TASK DIRECTIONS: Only the lines from the top of the listing below to the line that has "scene.camera = cam" should be echoed, with both ends kept and pictures left out.

Records with scene code:
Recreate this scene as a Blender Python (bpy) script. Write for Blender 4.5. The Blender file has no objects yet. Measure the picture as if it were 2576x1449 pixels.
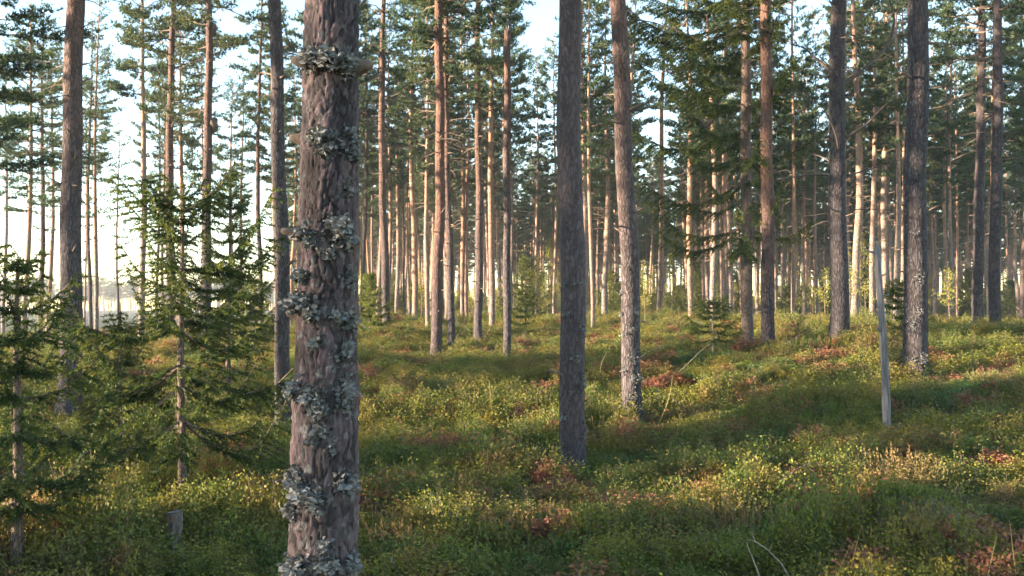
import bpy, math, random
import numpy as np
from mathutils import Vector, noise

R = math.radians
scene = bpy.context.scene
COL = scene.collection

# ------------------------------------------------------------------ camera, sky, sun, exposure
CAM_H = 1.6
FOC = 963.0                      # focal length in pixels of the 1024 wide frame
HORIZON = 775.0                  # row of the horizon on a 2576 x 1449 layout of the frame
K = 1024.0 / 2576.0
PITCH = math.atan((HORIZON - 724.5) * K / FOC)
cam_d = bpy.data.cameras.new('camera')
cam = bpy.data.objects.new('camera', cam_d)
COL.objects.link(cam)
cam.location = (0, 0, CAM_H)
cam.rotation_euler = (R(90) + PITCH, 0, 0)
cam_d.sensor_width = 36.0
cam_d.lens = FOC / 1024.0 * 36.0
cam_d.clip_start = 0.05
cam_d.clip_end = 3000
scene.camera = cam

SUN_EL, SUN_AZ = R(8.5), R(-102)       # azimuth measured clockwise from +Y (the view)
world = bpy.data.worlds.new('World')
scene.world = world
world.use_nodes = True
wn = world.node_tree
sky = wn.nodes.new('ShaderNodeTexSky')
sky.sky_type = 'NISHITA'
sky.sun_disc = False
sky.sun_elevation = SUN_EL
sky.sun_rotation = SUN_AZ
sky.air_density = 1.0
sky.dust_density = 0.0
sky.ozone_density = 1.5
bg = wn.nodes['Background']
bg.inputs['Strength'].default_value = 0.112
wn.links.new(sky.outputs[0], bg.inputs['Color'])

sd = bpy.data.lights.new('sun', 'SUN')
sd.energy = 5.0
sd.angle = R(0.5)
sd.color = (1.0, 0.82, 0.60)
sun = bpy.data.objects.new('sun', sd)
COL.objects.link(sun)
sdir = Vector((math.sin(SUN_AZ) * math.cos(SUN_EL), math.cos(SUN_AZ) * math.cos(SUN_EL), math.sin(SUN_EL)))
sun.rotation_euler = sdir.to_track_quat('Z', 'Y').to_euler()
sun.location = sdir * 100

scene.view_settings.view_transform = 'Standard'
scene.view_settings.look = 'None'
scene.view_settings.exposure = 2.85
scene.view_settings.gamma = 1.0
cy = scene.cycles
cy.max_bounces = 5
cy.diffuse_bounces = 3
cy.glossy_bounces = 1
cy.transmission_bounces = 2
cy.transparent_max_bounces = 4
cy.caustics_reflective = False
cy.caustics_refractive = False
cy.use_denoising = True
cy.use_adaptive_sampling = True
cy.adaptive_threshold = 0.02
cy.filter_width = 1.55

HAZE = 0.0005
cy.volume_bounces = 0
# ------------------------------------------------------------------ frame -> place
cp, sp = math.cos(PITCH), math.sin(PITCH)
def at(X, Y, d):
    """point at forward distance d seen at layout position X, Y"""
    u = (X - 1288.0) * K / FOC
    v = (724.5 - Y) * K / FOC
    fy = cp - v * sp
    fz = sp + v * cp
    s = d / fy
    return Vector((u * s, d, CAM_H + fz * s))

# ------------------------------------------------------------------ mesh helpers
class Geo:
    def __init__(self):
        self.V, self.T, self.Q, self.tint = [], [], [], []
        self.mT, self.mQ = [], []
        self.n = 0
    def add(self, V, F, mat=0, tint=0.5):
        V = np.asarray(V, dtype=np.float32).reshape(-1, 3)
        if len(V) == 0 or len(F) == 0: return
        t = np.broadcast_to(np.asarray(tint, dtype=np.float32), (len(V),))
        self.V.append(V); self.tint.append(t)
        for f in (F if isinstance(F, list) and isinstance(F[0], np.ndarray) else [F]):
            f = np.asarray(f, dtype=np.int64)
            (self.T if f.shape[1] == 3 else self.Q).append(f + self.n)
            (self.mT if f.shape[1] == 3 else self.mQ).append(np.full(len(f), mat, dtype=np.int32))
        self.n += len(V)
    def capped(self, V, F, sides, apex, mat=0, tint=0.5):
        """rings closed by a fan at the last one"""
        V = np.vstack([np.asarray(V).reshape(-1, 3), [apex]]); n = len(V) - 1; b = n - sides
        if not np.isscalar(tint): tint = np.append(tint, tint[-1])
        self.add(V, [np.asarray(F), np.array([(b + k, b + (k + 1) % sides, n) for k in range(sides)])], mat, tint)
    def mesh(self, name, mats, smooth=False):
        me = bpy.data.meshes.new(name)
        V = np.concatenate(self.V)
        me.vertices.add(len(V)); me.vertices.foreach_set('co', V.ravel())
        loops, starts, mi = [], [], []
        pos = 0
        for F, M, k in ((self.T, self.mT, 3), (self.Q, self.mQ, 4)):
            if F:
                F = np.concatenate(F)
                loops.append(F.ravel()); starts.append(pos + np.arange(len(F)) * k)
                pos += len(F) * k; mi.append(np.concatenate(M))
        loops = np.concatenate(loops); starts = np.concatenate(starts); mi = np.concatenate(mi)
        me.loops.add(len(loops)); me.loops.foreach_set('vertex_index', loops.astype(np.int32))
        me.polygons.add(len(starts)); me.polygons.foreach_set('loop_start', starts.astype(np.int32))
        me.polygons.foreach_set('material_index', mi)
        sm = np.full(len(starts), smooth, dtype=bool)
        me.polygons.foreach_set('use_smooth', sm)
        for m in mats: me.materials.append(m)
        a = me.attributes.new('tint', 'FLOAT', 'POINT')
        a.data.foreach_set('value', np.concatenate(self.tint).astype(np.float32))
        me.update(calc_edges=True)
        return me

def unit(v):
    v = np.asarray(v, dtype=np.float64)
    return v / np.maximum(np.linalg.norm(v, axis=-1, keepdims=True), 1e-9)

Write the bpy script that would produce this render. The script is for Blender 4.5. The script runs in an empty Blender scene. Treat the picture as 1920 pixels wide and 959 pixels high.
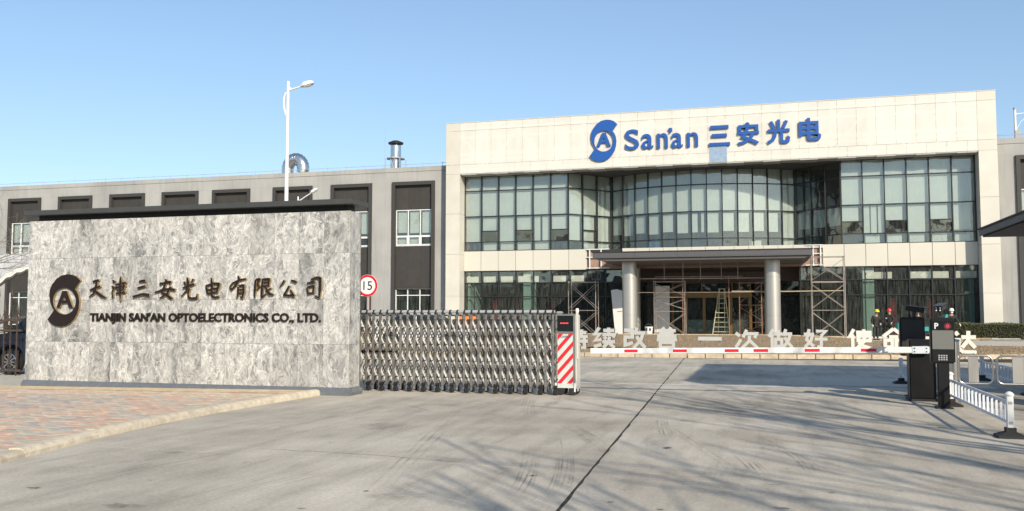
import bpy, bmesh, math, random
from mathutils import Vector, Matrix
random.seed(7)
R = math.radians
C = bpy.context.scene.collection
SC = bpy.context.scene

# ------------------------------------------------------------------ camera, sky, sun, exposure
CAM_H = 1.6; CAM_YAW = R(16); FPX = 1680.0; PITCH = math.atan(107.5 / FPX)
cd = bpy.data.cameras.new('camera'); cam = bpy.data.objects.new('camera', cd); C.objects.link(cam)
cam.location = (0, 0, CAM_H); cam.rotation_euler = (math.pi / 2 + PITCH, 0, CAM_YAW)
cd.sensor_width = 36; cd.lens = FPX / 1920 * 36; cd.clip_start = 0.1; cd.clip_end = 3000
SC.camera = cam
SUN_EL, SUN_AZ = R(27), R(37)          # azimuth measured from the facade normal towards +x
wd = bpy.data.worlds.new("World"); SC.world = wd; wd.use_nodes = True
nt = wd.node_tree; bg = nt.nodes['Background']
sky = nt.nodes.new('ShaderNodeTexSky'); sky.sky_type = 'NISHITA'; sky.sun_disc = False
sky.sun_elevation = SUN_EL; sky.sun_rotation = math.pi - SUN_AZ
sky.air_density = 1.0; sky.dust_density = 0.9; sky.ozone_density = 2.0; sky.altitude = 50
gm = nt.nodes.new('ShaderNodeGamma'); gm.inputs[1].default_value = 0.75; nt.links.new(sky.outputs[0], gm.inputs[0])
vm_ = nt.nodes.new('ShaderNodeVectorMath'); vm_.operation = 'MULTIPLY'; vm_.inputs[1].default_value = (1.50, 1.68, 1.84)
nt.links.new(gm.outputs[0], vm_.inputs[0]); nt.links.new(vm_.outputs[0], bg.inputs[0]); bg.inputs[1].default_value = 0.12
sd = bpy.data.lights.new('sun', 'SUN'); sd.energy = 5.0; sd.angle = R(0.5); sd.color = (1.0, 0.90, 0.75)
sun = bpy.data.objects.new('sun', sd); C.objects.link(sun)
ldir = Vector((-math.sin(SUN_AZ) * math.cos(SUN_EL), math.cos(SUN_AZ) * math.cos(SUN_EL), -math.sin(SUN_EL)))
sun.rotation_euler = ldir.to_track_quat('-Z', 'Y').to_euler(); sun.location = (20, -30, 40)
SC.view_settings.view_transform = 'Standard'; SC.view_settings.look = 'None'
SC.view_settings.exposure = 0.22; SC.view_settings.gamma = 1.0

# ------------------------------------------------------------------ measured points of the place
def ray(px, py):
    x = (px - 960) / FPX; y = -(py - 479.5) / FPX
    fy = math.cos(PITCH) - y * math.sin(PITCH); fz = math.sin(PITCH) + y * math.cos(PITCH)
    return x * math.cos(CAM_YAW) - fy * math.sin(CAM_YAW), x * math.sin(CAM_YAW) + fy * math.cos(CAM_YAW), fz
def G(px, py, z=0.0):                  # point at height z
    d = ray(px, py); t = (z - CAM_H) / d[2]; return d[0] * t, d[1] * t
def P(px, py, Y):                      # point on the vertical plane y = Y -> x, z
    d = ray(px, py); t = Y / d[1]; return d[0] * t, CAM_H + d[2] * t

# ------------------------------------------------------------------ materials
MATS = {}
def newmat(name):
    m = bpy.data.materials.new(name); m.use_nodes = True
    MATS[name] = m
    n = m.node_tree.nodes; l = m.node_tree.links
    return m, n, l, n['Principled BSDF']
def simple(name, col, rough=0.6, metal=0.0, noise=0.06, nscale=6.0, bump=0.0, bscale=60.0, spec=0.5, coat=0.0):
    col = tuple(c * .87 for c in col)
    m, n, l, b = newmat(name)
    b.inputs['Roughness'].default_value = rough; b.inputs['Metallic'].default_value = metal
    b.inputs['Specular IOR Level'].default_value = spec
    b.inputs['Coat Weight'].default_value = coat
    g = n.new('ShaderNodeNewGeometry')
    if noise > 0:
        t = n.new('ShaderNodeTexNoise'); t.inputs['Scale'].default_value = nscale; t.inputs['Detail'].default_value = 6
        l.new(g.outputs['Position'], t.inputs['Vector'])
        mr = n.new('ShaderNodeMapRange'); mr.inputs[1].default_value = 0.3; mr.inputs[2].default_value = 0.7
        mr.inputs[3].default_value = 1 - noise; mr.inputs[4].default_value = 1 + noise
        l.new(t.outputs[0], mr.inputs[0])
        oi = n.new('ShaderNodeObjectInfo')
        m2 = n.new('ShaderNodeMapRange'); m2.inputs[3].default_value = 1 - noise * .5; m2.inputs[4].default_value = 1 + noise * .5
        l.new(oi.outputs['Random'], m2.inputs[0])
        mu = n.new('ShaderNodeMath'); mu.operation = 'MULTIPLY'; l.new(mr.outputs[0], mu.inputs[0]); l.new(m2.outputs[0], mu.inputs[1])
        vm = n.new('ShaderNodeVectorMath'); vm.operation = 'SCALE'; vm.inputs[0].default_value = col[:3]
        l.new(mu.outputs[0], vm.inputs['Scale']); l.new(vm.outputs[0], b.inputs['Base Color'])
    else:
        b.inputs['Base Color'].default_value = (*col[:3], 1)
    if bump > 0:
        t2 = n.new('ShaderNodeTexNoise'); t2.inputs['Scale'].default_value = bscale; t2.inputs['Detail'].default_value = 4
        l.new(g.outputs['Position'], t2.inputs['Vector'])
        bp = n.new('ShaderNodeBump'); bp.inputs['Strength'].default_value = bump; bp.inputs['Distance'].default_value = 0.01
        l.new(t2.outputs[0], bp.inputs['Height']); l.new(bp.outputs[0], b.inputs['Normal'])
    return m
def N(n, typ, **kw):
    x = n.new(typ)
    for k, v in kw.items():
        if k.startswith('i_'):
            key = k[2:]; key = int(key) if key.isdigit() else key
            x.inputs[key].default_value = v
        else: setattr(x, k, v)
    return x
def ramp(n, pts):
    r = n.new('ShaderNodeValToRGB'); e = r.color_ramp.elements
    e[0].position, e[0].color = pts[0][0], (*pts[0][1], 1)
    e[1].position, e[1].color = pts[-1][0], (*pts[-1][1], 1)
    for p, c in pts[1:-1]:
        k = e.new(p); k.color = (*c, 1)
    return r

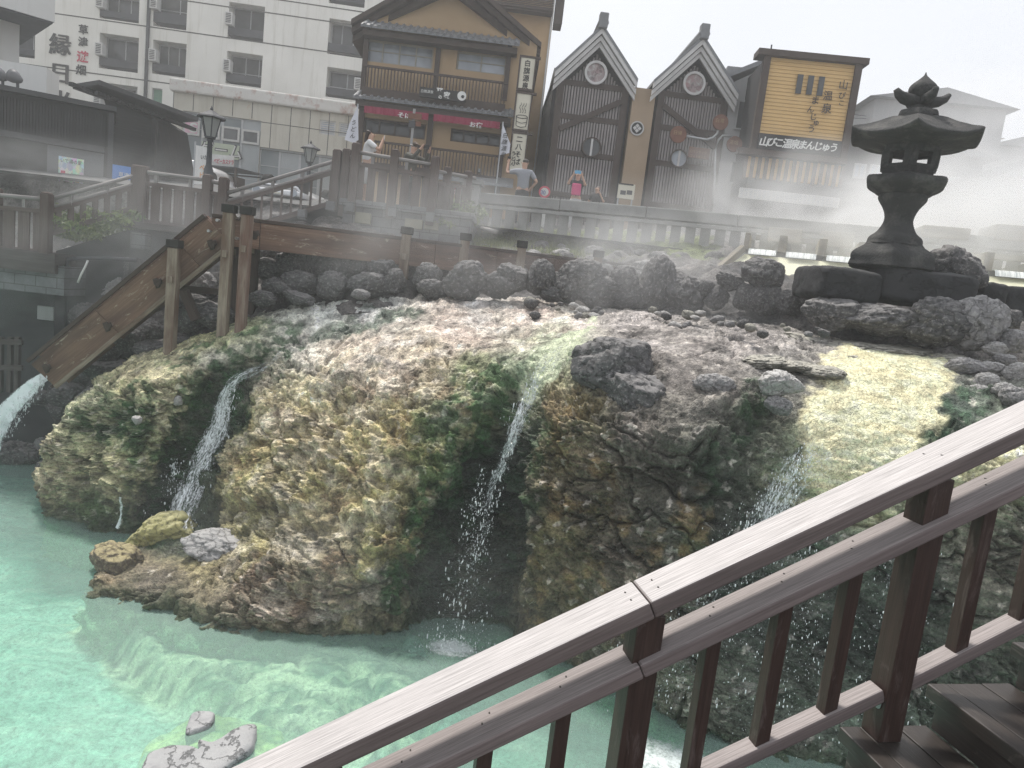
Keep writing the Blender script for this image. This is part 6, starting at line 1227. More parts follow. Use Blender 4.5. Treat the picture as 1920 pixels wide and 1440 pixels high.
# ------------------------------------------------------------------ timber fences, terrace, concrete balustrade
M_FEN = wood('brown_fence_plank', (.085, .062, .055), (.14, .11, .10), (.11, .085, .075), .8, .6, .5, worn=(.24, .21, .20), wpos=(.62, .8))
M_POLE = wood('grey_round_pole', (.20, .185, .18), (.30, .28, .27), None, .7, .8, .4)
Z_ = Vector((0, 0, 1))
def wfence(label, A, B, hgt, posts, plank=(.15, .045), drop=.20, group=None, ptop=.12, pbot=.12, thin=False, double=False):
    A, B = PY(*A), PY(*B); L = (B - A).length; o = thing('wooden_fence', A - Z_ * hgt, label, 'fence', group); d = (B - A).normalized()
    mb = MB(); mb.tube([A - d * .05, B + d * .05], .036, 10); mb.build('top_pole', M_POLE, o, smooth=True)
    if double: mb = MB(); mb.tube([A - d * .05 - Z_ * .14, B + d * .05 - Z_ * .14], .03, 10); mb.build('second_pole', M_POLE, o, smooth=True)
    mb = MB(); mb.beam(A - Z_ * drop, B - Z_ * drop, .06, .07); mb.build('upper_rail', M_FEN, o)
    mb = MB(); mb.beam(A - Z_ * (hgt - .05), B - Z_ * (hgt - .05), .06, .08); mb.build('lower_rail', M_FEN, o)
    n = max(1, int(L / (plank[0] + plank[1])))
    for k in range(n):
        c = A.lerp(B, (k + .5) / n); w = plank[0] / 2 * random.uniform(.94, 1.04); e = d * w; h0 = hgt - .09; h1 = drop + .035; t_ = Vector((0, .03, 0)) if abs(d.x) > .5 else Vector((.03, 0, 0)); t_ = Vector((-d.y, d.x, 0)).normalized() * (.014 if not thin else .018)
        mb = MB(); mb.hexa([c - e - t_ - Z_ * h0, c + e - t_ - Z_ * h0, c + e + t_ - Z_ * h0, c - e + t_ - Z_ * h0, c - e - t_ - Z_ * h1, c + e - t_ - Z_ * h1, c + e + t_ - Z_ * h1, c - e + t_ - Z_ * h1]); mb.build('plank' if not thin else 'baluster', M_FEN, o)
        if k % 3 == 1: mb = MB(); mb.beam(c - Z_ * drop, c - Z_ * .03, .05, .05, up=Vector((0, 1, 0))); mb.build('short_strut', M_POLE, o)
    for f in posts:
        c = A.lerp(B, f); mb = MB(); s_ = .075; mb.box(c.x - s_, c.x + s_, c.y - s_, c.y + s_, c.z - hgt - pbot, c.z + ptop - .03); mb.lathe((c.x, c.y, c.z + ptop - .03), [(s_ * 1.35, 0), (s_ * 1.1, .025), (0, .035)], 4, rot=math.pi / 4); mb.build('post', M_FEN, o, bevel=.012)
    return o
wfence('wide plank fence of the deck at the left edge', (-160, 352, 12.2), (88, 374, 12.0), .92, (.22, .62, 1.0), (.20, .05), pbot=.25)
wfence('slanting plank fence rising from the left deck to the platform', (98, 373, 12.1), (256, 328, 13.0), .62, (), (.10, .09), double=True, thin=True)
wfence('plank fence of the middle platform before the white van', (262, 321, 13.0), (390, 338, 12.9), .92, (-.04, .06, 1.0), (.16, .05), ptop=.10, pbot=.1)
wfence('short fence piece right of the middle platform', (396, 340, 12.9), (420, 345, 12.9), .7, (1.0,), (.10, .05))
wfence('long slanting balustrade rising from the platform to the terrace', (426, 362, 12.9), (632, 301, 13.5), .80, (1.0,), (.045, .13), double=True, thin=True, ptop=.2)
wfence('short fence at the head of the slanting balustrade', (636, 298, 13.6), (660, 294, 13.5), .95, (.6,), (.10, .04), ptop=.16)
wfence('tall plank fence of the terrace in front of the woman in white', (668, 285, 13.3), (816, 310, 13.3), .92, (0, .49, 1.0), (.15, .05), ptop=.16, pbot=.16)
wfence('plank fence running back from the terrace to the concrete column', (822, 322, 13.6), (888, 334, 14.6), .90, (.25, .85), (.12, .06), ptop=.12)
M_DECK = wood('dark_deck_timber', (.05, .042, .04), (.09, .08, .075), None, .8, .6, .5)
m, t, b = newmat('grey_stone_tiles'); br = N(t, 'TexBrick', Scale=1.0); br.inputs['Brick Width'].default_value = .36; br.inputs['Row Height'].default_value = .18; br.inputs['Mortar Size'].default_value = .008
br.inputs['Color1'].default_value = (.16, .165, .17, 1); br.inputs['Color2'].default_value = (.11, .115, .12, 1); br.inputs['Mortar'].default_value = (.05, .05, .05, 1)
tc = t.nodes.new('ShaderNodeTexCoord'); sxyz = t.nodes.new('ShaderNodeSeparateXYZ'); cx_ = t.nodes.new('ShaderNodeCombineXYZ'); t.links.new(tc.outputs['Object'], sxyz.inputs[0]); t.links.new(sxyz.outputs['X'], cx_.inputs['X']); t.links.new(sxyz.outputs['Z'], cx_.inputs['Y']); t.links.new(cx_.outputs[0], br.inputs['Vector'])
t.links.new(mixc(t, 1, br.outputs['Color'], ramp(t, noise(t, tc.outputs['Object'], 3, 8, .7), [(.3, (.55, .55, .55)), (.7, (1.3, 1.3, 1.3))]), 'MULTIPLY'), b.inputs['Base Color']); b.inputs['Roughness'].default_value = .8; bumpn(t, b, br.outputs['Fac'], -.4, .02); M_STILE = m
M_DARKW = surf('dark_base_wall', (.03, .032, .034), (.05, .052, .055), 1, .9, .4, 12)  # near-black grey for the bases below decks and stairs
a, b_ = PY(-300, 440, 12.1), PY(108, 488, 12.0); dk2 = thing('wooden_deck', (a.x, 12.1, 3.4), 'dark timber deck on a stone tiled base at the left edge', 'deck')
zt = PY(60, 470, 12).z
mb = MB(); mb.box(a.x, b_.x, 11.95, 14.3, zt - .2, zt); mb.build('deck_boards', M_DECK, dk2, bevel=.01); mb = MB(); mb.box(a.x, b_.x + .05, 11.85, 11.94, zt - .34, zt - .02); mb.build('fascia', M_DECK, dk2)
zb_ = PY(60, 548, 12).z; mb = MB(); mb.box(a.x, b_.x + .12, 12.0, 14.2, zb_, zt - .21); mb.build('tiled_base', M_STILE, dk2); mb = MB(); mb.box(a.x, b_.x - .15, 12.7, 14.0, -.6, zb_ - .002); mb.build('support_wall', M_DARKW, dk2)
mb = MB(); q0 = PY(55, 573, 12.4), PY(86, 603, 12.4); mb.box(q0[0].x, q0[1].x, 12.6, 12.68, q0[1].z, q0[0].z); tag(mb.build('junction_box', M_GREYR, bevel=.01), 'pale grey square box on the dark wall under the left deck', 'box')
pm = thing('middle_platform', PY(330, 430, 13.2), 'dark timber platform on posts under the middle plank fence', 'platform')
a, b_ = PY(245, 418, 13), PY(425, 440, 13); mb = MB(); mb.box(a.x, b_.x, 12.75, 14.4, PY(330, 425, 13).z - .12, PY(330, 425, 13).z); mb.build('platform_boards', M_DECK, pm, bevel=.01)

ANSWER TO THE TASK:
Recreate this scene as a Blender Python (bpy) script. Write for Blender 4.5. The Blender file has no objects yet. Measure the picture as if it were 2576x1449 pixels.
import bpy, math, random
import numpy as np
from mathutils import Vector, noise

R = math.radians
scene = bpy.context.scene
COL = scene.collection

# ------------------------------------------------------------------ camera, sky, sun, exposure
CAM_H = 1.6
FOC = 963.0                      # focal length in pixels of the 1024 wide frame
HORIZON = 775.0                  # row of the horizon on a 2576 x 1449 layout of the frame
K = 1024.0 / 2576.0
PITCH = math.atan((HORIZON - 724.5) * K / FOC)
cam_d = bpy.data.cameras.new('camera')
cam = bpy.data.objects.new('camera', cam_d)
COL.objects.link(cam)
cam.location = (0, 0, CAM_H)
cam.rotation_euler = (R(90) + PITCH, 0, 0)
cam_d.sensor_width = 36.0
cam_d.lens = FOC / 1024.0 * 36.0
cam_d.clip_start = 0.05
cam_d.clip_end = 3000
scene.camera = cam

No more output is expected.